Problem to work on => Omit every picture and return the rest of the data unaltered.

-- Data lines start --

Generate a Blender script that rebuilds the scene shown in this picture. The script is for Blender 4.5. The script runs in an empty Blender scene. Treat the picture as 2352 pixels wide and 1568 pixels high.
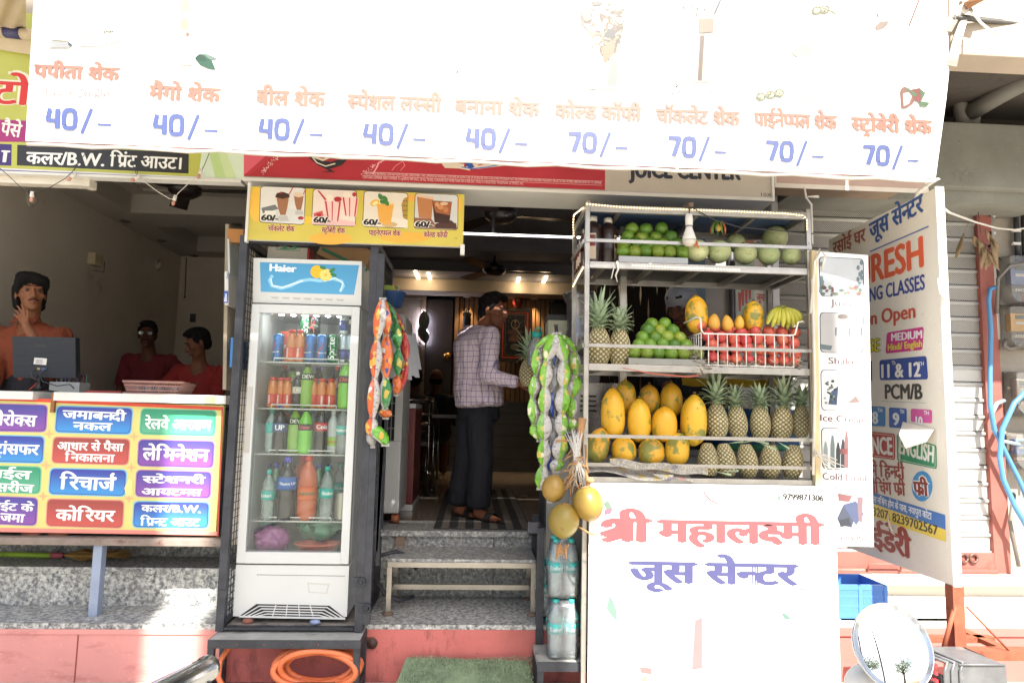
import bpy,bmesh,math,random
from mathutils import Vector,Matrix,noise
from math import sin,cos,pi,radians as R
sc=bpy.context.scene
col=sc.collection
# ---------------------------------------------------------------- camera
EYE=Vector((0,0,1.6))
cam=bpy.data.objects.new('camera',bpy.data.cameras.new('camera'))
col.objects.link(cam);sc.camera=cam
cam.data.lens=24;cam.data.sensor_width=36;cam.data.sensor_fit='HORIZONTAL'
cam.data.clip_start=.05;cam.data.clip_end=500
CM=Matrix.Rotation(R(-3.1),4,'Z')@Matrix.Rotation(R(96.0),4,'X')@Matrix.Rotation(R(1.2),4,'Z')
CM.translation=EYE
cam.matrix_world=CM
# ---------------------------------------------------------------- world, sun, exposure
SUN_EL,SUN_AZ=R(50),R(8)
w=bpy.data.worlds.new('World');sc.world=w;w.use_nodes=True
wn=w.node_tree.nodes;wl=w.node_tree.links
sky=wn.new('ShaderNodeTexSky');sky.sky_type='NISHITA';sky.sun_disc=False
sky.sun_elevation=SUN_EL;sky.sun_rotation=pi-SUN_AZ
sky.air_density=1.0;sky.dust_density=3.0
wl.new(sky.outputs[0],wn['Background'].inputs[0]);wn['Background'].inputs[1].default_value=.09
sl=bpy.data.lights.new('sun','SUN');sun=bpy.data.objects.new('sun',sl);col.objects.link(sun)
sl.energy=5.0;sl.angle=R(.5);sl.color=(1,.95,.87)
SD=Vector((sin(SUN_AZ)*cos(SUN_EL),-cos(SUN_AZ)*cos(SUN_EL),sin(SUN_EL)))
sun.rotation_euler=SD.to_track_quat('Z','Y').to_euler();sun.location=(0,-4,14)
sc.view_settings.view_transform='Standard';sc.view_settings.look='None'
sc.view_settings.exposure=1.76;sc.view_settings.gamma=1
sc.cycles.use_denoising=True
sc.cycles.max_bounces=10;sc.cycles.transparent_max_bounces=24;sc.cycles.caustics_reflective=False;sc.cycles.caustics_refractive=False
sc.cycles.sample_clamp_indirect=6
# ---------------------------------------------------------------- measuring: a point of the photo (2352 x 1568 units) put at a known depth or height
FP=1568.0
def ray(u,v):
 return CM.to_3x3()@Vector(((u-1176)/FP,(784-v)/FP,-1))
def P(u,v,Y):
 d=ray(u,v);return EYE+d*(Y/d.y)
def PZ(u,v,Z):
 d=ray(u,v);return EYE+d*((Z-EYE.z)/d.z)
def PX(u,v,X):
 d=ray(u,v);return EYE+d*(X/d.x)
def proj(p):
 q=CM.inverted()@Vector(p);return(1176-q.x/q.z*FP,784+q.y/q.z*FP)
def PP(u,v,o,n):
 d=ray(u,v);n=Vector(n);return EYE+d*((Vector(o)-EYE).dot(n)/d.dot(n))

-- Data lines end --

Correct output =>
Generate a Blender script that rebuilds the scene shown in this picture. The script is for Blender 4.5. The script runs in an empty Blender scene. Treat the picture as 2352 pixels wide and 1568 pixels high.
import bpy,bmesh,math,random
from mathutils import Vector,Matrix,noise
from math import sin,cos,pi,radians as R
sc=bpy.context.scene
col=sc.collection
# ---------------------------------------------------------------- camera
EYE=Vector((0,0,1.6))
cam=bpy.data.objects.new('camera',bpy.data.cameras.new('camera'))
col.objects.link(cam);sc.camera=cam
cam.data.lens=24;cam.data.sensor_width=36;cam.data.sensor_fit='HORIZONTAL'
cam.data.clip_start=.05;cam.data.clip_end=500
CM=Matrix.Rotation(R(-3.1),4,'Z')@Matrix.Rotation(R(96.0),4,'X')@Matrix.Rotation(R(1.2),4,'Z')
CM.translation=EYE
cam.matrix_world=CM
# ---------------------------------------------------------------- world, sun, exposure
SUN_EL,SUN_AZ=R(50),R(8)
w=bpy.data.worlds.new('World');sc.world=w;w.use_nodes=True
wn=w.node_tree.nodes;wl=w.node_tree.links
sky=wn.new('ShaderNodeTexSky');sky.sky_type='NISHITA';sky.sun_disc=False
sky.sun_elevation=SUN_EL;sky.sun_rotation=pi-SUN_AZ
sky.air_density=1.0;sky.dust_density=3.0
wl.new(sky.outputs[0],wn['Background'].inputs[0]);wn['Background'].inputs[1].default_value=.09
sl=bpy.data.lights.new('sun','SUN');sun=bpy.data.objects.new('sun',sl);col.objects.link(sun)
sl.energy=5.0;sl.angle=R(.5);sl.color=(1,.95,.87)
SD=Vector((sin(SUN_AZ)*cos(SUN_EL),-cos(SUN_AZ)*cos(SUN_EL),sin(SUN_EL)))
sun.rotation_euler=SD.to_track_quat('Z','Y').to_euler();sun.location=(0,-4,14)
sc.view_settings.view_transform='Standard';sc.view_settings.look='None'
sc.view_settings.exposure=1.76;sc.view_settings.gamma=1
sc.cycles.use_denoising=True
sc.cycles.max_bounces=10;sc.cycles.transparent_max_bounces=24;sc.cycles.caustics_reflective=False;sc.cycles.caustics_refractive=False
sc.cycles.sample_clamp_indirect=6
# ---------------------------------------------------------------- measuring: a point of the photo (2352 x 1568 units) put at a known depth or height
FP=1568.0
def ray(u,v):
 return CM.to_3x3()@Vector(((u-1176)/FP,(784-v)/FP,-1))
def P(u,v,Y):
 d=ray(u,v);return EYE+d*(Y/d.y)
def PZ(u,v,Z):
 d=ray(u,v);return EYE+d*((Z-EYE.z)/d.z)
def PX(u,v,X):
 d=ray(u,v);return EYE+d*(X/d.x)
def proj(p):
 q=CM.inverted()@Vector(p);return(1176-q.x/q.z*FP,784+q.y/q.z*FP)
def PP(u,v,o,n):
 d=ray(u,v);n=Vector(n);return EYE+d*((Vector(o)-EYE).dot(n)/d.dot(n))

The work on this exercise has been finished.